Wednesday, June 29, 2011

Excerpt: Navajo Women and the Politics of Identity

Schulz, Amy J. [1997] 2005. "Navajo Women and the Politics of Identity". Pp. 58-69 in Understanding Society, 2nd ed., edited by Margaret L. Andersen, Kim Logio, and Howard Taylor. Belmont, CA: Thomson Learning, Inc.

Ethnic identification is a large facet of American life, one some say is making a resurgence among young people seeking to create their own identities. Indeed, the processes and structures of group membership is a pivotal topic in social psychology, and it is a necessary subject to understand the construction of reality in everyday life.

Amy Schulz examines the construction and reconstruction of the "American Indian" and, more specifically, "Navajo" ethnicities among women who identify as such. She discusses identity as "including nationality, ethnicity, gender, family, social class, and sexuality", and that "the salience of these identities may vary with situational and political forces". Identities may be deconstructed or reconstructed in response to power shifts between and among groups—a concept known as the politics of identity.

The Navajo identity was shaped and negotiated through interaction with other tribes and, later, with European colonists. Repeated and changing interactions have led to a pan-Indian identity that encompasses those from other tribes as well, in relation to the "Anglos". Through these relative collective identities, individuals "define or locate themselves", and political and social relations may be observed.

Through in-depth interviews, Schulz found that a recurring theme of Indian identity, regardless of the women's age, was that of "being different." Women who spent more time growing up among Anglos stressed their Indianness as a source of differentiation. Others, who spent more time with family and the Navajo Nation, recognized that they were ascribed the label of "Indian" by non-Indians but preferred their more specific tribal identity for themselves.

Most of the women in earlier age cohorts did not embrace the "Indian" label, noting that it was always applied to marginalize them. To them, the Indian identity was imposed by Anglos and suppressive of their much more complex tribal cultures, which they were quick to point out. As one of these women said, "I'm considered an Indian but within Indian society there are different tribes that have different languages and different cultures. There are differences among the Indian people".

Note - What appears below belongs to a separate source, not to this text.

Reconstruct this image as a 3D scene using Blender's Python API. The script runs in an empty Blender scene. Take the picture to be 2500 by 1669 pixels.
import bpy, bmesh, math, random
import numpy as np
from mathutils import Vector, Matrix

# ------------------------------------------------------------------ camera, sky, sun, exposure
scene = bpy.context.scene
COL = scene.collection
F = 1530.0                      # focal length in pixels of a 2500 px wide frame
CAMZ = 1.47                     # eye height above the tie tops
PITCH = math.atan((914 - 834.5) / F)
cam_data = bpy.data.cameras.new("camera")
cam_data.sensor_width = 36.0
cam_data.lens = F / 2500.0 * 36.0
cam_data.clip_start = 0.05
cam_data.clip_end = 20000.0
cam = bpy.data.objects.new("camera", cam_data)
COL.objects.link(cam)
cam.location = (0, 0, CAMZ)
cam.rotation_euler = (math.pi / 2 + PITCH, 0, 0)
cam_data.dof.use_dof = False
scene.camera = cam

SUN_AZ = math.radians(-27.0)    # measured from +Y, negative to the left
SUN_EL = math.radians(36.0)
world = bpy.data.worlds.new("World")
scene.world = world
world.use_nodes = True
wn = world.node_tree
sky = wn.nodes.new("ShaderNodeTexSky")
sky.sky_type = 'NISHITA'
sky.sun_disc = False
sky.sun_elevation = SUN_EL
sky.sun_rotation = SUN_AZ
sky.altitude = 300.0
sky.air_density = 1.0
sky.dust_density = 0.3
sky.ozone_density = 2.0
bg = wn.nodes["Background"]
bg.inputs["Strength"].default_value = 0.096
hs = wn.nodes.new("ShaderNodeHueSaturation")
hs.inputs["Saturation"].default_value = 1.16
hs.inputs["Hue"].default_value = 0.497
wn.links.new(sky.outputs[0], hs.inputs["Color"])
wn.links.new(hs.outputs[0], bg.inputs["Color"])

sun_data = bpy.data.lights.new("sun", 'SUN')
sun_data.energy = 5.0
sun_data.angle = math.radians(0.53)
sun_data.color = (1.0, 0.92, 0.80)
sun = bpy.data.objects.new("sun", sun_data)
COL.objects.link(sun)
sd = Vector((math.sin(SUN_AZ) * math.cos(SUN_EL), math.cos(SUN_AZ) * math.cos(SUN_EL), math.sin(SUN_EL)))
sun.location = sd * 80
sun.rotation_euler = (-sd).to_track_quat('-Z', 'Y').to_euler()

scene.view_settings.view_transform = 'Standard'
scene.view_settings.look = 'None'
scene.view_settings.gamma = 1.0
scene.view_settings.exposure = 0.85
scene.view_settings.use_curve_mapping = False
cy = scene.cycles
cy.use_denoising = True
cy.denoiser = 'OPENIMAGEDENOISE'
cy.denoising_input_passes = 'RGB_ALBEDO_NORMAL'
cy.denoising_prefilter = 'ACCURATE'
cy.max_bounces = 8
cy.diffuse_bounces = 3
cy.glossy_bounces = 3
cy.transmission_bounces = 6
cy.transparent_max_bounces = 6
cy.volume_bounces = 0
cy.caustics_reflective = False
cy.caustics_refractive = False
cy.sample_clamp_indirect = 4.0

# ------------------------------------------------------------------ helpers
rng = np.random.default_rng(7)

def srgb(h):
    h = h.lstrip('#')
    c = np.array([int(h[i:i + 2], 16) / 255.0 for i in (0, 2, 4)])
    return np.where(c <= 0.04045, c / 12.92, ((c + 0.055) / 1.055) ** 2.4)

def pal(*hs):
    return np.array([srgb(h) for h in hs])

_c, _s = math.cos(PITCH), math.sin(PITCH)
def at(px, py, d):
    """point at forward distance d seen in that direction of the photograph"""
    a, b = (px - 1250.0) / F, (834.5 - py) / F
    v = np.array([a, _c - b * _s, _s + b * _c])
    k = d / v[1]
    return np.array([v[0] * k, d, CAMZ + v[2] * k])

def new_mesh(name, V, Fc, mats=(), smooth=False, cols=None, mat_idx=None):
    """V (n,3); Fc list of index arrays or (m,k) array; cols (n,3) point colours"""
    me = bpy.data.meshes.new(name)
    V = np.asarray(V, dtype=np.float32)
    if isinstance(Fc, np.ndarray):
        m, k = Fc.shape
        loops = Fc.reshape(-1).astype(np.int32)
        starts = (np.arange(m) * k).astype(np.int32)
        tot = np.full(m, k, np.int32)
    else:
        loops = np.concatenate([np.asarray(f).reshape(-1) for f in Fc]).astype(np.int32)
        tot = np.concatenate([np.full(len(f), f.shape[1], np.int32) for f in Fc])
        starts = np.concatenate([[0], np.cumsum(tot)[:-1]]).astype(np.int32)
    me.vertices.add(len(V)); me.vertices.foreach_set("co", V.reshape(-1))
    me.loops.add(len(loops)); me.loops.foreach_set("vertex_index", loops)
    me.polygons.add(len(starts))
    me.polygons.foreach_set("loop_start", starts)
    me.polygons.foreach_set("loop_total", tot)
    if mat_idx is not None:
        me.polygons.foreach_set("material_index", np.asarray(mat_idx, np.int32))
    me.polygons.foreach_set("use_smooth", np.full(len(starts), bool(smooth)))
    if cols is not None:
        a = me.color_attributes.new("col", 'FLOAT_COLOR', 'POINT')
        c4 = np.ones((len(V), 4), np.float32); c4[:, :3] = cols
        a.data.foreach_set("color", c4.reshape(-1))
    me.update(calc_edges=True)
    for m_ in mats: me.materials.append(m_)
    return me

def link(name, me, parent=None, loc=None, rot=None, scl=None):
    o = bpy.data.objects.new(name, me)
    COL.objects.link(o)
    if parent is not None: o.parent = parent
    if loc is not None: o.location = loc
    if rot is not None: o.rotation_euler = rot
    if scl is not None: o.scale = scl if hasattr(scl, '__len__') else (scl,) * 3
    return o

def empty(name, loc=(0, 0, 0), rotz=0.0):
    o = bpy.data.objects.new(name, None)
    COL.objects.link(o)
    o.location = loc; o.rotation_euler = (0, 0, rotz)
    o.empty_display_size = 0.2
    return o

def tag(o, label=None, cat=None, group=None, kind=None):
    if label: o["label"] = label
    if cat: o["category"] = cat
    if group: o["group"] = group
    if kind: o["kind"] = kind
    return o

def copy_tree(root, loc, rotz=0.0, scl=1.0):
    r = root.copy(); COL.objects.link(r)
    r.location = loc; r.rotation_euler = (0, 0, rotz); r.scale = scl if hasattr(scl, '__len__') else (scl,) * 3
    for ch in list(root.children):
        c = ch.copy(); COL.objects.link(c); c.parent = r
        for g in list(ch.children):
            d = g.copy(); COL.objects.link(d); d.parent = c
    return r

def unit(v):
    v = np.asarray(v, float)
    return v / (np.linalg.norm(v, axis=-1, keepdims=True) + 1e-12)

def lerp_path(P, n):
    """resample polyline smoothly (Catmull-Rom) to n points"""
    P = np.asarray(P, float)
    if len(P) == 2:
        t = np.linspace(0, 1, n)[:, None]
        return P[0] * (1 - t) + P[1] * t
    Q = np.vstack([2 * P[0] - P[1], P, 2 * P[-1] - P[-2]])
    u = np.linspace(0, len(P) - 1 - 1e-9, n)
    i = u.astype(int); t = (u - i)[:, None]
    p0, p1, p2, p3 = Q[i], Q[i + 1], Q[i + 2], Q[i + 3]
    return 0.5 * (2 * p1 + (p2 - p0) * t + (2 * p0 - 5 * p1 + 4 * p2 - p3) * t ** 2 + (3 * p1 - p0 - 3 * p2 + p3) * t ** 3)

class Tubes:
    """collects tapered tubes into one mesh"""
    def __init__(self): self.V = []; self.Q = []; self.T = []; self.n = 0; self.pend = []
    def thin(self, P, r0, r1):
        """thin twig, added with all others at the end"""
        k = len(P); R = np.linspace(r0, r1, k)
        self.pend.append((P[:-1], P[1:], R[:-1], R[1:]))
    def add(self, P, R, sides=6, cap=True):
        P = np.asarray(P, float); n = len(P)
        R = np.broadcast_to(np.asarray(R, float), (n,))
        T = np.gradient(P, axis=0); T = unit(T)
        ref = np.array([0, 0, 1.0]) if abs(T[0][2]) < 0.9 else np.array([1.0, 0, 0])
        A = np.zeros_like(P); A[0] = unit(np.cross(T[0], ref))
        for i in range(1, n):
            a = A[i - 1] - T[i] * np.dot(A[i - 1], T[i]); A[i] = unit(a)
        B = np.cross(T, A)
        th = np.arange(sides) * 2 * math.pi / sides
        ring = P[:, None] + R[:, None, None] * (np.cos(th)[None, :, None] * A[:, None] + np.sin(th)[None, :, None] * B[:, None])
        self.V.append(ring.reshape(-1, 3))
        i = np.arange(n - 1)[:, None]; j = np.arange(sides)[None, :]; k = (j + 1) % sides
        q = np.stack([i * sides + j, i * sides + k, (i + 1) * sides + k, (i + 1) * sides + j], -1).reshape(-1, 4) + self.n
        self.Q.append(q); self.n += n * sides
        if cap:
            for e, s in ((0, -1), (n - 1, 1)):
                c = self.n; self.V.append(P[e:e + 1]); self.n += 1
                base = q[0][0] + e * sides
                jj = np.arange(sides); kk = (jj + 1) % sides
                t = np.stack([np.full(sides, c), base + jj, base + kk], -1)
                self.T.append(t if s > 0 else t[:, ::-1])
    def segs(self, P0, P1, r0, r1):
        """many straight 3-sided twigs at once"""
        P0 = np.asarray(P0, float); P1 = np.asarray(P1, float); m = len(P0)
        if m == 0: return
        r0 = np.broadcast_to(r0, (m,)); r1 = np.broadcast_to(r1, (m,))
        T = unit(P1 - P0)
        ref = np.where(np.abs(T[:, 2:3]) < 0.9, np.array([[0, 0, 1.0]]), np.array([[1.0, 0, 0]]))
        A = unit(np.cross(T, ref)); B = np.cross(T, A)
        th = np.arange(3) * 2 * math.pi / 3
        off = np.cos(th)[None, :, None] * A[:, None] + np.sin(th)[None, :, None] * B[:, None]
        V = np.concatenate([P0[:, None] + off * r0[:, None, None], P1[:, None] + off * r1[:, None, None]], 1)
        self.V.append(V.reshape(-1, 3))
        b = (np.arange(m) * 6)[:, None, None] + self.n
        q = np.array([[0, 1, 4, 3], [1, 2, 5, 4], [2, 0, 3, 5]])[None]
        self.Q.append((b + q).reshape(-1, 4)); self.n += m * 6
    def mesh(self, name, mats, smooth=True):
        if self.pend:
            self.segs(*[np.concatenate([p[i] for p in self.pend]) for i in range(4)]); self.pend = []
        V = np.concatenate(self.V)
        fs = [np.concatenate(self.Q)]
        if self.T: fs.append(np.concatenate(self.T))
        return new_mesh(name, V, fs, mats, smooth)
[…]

In marked contrast, the youngest age cohort in the study (born between 1960 and 1976) did not deny their Indian identity or eschew it in favor of a more specific tribe. Schulz speculates that these children has much different experiences than their parents due to the activism of the 1960s and the broadening of education on the Navajo Nation. Many of these women learned Navajo as a foreign language where their parents had learned it in the home:
Their sense of themselves as Navajo was developed in part through their interactions at school and the intentional efforts of teachers and parents to teach them what it meant to be Navajo. This exposure to Navajo language and identity differed from that of the older cohorts, who developed a Navajo identity through interactions with extended family members and encountered explicit efforts to eradicate it in the schools.
This examination of Navajo identification is quite telling of the impact social interaction has on the identity construction of any ethnic group. As many Navajo women were taught Navajo language and culture instead of picking it up naturally, many Asian Americans I know attended "Chinese school" or "Korean school" to learn their languages and cultures. And the lessening of ethnic stigma brought on by the social movements of the 1960s and 70s explains how younger African Americans, like younger Native Americans, can take to such liberal use of an N-word that formerly held such marginalizing connotations.

That the women born prior to the 1960s rejected the term "Indian" shows that they rejected the labels applied to them by others. Instead, they assumed an identity of their own making to reinforce their group's sense of efficacy in defiance of the Anglos' social and political superiority. A close link can be drawn to labeling theory, which holds that people who are consistently labeled will eventually assume the label as an identity; it seems to work uncannily well in describing the identities and behaviors of many individuals, but fails in this case of a single group that has the power to collectively reject the label.